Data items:
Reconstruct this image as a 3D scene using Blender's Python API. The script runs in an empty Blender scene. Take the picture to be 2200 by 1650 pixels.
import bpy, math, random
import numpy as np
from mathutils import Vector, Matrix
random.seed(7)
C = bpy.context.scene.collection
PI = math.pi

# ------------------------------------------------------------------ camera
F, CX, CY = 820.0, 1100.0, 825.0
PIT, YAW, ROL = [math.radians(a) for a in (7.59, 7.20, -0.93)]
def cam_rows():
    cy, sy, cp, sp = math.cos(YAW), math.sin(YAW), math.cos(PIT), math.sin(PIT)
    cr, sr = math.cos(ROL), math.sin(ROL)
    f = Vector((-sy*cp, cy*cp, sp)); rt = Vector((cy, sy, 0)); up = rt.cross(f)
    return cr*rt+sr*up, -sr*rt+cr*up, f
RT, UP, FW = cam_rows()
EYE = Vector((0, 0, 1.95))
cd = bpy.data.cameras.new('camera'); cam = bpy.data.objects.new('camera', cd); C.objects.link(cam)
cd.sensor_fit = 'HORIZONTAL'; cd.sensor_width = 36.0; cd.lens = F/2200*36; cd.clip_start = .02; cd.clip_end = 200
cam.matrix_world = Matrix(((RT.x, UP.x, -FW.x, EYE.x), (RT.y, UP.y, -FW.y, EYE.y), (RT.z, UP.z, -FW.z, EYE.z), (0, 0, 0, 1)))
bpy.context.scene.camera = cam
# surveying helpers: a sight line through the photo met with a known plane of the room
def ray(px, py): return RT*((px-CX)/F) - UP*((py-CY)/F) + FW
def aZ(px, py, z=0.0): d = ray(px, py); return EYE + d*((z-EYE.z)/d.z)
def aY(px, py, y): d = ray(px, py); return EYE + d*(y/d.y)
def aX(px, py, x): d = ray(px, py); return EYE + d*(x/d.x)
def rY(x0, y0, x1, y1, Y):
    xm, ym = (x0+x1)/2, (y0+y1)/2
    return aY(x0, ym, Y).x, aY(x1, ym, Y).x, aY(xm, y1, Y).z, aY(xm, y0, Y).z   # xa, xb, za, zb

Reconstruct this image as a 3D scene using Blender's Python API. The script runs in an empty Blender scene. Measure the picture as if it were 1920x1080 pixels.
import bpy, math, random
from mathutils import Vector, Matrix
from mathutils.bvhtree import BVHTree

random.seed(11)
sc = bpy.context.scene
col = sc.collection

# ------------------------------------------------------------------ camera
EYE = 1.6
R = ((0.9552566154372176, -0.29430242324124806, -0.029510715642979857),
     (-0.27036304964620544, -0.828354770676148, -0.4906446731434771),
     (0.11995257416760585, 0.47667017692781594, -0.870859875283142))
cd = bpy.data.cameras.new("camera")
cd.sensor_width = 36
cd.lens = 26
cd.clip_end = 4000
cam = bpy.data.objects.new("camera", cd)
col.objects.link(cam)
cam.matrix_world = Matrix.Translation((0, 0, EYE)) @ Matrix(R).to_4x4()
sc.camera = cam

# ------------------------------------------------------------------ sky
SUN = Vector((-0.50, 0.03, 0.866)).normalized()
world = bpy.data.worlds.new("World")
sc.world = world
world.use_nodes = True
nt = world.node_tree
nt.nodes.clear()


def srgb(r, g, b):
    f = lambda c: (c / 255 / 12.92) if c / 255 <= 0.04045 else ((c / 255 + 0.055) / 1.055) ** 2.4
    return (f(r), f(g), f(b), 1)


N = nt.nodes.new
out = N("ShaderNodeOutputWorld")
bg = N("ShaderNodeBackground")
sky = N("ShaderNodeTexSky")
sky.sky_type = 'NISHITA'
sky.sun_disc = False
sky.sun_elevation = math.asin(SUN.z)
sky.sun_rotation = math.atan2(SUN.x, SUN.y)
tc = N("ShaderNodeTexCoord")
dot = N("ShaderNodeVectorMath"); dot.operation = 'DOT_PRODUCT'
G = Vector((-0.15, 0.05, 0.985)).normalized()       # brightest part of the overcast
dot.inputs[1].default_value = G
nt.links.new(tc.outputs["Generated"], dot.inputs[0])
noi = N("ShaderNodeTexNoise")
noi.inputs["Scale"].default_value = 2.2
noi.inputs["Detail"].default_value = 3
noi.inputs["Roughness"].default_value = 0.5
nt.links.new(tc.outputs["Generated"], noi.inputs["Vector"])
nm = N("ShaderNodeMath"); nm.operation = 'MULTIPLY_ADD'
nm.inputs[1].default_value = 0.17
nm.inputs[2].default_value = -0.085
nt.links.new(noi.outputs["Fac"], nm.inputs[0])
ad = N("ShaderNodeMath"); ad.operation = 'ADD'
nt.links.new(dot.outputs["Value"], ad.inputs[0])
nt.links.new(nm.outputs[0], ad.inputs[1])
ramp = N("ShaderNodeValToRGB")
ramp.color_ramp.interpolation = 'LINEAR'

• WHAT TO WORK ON
Faithfully transcribe the whole of the data.

• FULL ANSWER
Reconstruct this image as a 3D scene using Blender's Python API. The script runs in an empty Blender scene. Take the picture to be 2200 by 1650 pixels.
import bpy, math, random
import numpy as np
from mathutils import Vector, Matrix
random.seed(7)
C = bpy.context.scene.collection
PI = math.pi

# ------------------------------------------------------------------ camera
F, CX, CY = 820.0, 1100.0, 825.0
PIT, YAW, ROL = [math.radians(a) for a in (7.59, 7.20, -0.93)]
def cam_rows():
    cy, sy, cp, sp = math.cos(YAW), math.sin(YAW), math.cos(PIT), math.sin(PIT)
    cr, sr = math.cos(ROL), math.sin(ROL)
    f = Vector((-sy*cp, cy*cp, sp)); rt = Vector((cy, sy, 0)); up = rt.cross(f)
    return cr*rt+sr*up, -sr*rt+cr*up, f
RT, UP, FW = cam_rows()
EYE = Vector((0, 0, 1.95))
cd = bpy.data.cameras.new('camera'); cam = bpy.data.objects.new('camera', cd); C.objects.link(cam)
cd.sensor_fit = 'HORIZONTAL'; cd.sensor_width = 36.0; cd.lens = F/2200*36; cd.clip_start = .02; cd.clip_end = 200
cam.matrix_world = Matrix(((RT.x, UP.x, -FW.x, EYE.x), (RT.y, UP.y, -FW.y, EYE.y), (RT.z, UP.z, -FW.z, EYE.z), (0, 0, 0, 1)))
bpy.context.scene.camera = cam
# surveying helpers: a sight line through the photo met with a known plane of the room
def ray(px, py): return RT*((px-CX)/F) - UP*((py-CY)/F) + FW
def aZ(px, py, z=0.0): d = ray(px, py); return EYE + d*((z-EYE.z)/d.z)
def aY(px, py, y): d = ray(px, py); return EYE + d*(y/d.y)
def aX(px, py, x): d = ray(px, py); return EYE + d*(x/d.x)
def rY(x0, y0, x1, y1, Y):
    xm, ym = (x0+x1)/2, (y0+y1)/2
    return aY(x0, ym, Y).x, aY(x1, ym, Y).x, aY(xm, y1, Y).z, aY(xm, y0, Y).z   # xa, xb, za, zb

Reconstruct this image as a 3D scene using Blender's Python API. The script runs in an empty Blender scene. Measure the picture as if it were 1920x1080 pixels.
import bpy, math, random
from mathutils import Vector, Matrix
from mathutils.bvhtree import BVHTree

random.seed(11)
sc = bpy.context.scene
col = sc.collection

# ------------------------------------------------------------------ camera
EYE = 1.6
R = ((0.9552566154372176, -0.29430242324124806, -0.029510715642979857),
     (-0.27036304964620544, -0.828354770676148, -0.4906446731434771),
     (0.11995257416760585, 0.47667017692781594, -0.870859875283142))
cd = bpy.data.cameras.new("camera")
cd.sensor_width = 36
cd.lens = 26
cd.clip_end = 4000
cam = bpy.data.objects.new("camera", cd)
col.objects.link(cam)
cam.matrix_world = Matrix.Translation((0, 0, EYE)) @ Matrix(R).to_4x4()
sc.camera = cam

# ------------------------------------------------------------------ sky
SUN = Vector((-0.50, 0.03, 0.866)).normalized()
world = bpy.data.worlds.new("World")
sc.world = world
world.use_nodes = True
nt = world.node_tree
nt.nodes.clear()


def srgb(r, g, b):
    f = lambda c: (c / 255 / 12.92) if c / 255 <= 0.04045 else ((c / 255 + 0.055) / 1.055) ** 2.4
    return (f(r), f(g), f(b), 1)


N = nt.nodes.new
out = N("ShaderNodeOutputWorld")
bg = N("ShaderNodeBackground")
sky = N("ShaderNodeTexSky")
sky.sky_type = 'NISHITA'
sky.sun_disc = False
sky.sun_elevation = math.asin(SUN.z)
sky.sun_rotation = math.atan2(SUN.x, SUN.y)
tc = N("ShaderNodeTexCoord")
dot = N("ShaderNodeVectorMath"); dot.operation = 'DOT_PRODUCT'
G = Vector((-0.15, 0.05, 0.985)).normalized()       # brightest part of the overcast
dot.inputs[1].default_value = G
nt.links.new(tc.outputs["Generated"], dot.inputs[0])
noi = N("ShaderNodeTexNoise")
noi.inputs["Scale"].default_value = 2.2
noi.inputs["Detail"].default_value = 3
noi.inputs["Roughness"].default_value = 0.5
nt.links.new(tc.outputs["Generated"], noi.inputs["Vector"])
nm = N("ShaderNodeMath"); nm.operation = 'MULTIPLY_ADD'
nm.inputs[1].default_value = 0.17
nm.inputs[2].default_value = -0.085
nt.links.new(noi.outputs["Fac"], nm.inputs[0])
ad = N("ShaderNodeMath"); ad.operation = 'ADD'
nt.links.new(dot.outputs["Value"], ad.inputs[0])
nt.links.new(nm.outputs[0], ad.inputs[1])
ramp = N("ShaderNodeValToRGB")
ramp.color_ramp.interpolation = 'LINEAR'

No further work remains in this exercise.